In this context, the commissioner’s role is not simply to administer programs. It is to practice partnership as a governing method; to translate what the field knows into policy and budgets; to convene with earned legitimacy across agencies, communities, and funders; and to make City government a reliable collaborator through transparency, predictable processes, and consistent follow-through.

The urgency is obvious. New York is in a deep affordability crisis that is reshaping who can live and work here, and which institutions can survive. At the same time, the cultural ecosystem is reckoning with systemic disinvestment — compounded by years of culture-war politics, shifting private funding priorities, and a cultural governance structure dispersed across agencies and decision-makers, often without clear coordination or accountability.

The good news is that the sector is not waiting to be saved. We are coordinated. We are practiced in collective action, and ready for a commissioner who meets that capacity with reciprocity, collective leadership, and compassion.

This is why the moment demands it — because none of us can face the challenges ahead alone, nor should we envision our city's future in isolation.

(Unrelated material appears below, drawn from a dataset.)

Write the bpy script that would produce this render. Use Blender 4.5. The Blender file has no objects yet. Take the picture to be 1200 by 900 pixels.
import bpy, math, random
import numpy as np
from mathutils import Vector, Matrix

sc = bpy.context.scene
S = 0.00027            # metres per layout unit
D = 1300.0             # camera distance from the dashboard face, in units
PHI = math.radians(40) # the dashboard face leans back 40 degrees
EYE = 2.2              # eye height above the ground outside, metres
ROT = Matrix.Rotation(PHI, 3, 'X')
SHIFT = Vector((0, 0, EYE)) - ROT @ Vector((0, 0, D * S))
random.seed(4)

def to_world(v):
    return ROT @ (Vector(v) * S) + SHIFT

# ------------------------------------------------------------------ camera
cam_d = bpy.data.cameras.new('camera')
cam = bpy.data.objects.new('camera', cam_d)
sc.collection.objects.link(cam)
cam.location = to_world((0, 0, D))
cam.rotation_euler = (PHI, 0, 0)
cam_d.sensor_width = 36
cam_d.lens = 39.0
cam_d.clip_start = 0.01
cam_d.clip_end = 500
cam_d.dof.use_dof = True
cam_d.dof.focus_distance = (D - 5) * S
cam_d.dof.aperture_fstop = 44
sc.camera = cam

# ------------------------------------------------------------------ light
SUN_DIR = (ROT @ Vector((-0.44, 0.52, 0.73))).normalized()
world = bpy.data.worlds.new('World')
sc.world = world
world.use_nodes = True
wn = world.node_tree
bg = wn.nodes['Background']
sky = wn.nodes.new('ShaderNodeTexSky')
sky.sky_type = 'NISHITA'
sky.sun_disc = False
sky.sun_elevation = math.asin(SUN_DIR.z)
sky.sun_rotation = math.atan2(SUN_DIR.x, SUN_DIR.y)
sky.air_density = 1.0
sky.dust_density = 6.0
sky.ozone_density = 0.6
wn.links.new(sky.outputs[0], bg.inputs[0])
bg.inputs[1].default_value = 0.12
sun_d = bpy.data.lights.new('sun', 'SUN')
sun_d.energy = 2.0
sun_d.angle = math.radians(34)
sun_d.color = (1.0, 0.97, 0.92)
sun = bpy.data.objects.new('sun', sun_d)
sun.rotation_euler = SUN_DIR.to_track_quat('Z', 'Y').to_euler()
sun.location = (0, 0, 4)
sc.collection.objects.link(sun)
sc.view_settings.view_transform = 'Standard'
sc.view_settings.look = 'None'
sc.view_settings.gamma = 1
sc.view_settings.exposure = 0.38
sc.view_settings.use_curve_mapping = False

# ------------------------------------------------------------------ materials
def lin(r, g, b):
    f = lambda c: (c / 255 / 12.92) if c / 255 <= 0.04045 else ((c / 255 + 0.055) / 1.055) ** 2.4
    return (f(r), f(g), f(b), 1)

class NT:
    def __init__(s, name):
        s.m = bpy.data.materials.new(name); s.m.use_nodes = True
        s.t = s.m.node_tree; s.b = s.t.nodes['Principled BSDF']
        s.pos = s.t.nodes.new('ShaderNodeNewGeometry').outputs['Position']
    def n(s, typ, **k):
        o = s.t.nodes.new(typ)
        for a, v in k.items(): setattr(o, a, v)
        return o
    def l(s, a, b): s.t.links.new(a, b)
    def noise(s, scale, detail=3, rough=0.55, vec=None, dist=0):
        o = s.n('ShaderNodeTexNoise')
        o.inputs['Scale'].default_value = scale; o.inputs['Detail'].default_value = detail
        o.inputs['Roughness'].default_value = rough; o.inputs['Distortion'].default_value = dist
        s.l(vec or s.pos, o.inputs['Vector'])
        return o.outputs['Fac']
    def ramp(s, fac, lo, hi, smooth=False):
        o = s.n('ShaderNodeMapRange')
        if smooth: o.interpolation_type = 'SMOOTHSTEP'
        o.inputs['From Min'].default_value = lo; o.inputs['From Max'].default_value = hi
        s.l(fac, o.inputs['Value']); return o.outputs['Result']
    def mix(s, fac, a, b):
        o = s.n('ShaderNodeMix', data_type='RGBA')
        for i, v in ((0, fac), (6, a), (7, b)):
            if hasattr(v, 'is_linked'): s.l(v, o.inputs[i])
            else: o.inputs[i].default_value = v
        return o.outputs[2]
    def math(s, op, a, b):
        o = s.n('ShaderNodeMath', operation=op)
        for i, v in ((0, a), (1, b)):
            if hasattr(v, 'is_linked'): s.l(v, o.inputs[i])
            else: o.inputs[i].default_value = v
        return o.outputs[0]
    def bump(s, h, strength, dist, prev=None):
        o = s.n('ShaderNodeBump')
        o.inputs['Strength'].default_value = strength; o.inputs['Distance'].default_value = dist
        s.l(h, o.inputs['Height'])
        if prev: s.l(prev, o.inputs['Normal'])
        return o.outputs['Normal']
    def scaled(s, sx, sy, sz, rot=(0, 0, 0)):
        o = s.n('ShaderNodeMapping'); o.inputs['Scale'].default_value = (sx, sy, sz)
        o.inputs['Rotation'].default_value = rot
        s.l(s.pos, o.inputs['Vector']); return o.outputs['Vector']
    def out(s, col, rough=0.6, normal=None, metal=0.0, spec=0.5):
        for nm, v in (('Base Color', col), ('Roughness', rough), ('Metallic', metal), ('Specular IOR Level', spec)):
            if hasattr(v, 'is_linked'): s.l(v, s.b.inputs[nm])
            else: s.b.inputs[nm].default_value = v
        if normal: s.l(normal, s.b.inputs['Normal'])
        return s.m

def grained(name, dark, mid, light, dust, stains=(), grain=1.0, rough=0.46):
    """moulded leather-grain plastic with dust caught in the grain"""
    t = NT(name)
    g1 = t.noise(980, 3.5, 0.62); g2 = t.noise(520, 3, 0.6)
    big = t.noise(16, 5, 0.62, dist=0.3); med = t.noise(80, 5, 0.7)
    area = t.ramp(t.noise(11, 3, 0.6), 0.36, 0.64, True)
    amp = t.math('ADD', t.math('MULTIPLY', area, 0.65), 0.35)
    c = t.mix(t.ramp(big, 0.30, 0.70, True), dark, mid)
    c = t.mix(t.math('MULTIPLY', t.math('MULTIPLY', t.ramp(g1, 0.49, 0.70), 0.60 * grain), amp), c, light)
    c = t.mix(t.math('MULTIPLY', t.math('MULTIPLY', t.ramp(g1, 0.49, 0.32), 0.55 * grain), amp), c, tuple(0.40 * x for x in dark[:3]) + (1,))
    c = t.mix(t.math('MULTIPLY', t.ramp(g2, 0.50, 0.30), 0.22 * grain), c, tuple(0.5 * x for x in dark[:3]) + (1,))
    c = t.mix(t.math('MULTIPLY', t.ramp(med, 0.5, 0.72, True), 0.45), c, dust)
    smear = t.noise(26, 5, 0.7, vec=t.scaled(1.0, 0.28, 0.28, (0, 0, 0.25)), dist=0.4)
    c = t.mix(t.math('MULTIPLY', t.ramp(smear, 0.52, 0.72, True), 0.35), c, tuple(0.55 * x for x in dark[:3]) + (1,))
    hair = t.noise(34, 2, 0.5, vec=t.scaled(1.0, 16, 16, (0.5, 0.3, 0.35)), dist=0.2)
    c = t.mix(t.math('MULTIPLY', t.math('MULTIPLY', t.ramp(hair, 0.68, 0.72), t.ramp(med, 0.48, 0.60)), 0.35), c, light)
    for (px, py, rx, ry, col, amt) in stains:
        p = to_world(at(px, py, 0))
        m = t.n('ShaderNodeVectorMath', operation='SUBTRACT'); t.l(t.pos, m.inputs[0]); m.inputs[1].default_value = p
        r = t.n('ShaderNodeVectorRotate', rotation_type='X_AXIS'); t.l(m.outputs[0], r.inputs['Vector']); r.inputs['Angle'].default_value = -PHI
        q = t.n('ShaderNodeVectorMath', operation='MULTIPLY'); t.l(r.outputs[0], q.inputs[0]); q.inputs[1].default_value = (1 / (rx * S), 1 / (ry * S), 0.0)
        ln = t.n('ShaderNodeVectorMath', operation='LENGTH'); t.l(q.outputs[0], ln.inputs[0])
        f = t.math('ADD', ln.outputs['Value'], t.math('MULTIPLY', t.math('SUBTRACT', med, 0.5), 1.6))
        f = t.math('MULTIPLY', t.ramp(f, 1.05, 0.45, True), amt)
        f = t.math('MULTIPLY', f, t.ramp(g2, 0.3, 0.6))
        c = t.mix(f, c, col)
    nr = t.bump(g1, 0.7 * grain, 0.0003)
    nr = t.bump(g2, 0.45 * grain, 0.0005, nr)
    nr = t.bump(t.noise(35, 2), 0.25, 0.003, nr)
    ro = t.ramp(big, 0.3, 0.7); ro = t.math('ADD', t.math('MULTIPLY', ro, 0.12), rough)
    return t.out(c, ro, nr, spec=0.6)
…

New York’s cultural life is not a luxury; it is civic infrastructure — how we make meaning, build belonging, improve community well-being, and create economic opportunities for all New Yorkers. The next NYC Commissioner for Cultural Affairs can help make that future real by treating artists, cultural workers, and cultural organizations as co-creators of the city’s story, and by building government as a steady partner in the work of imagining and sustaining a livable, plural New York.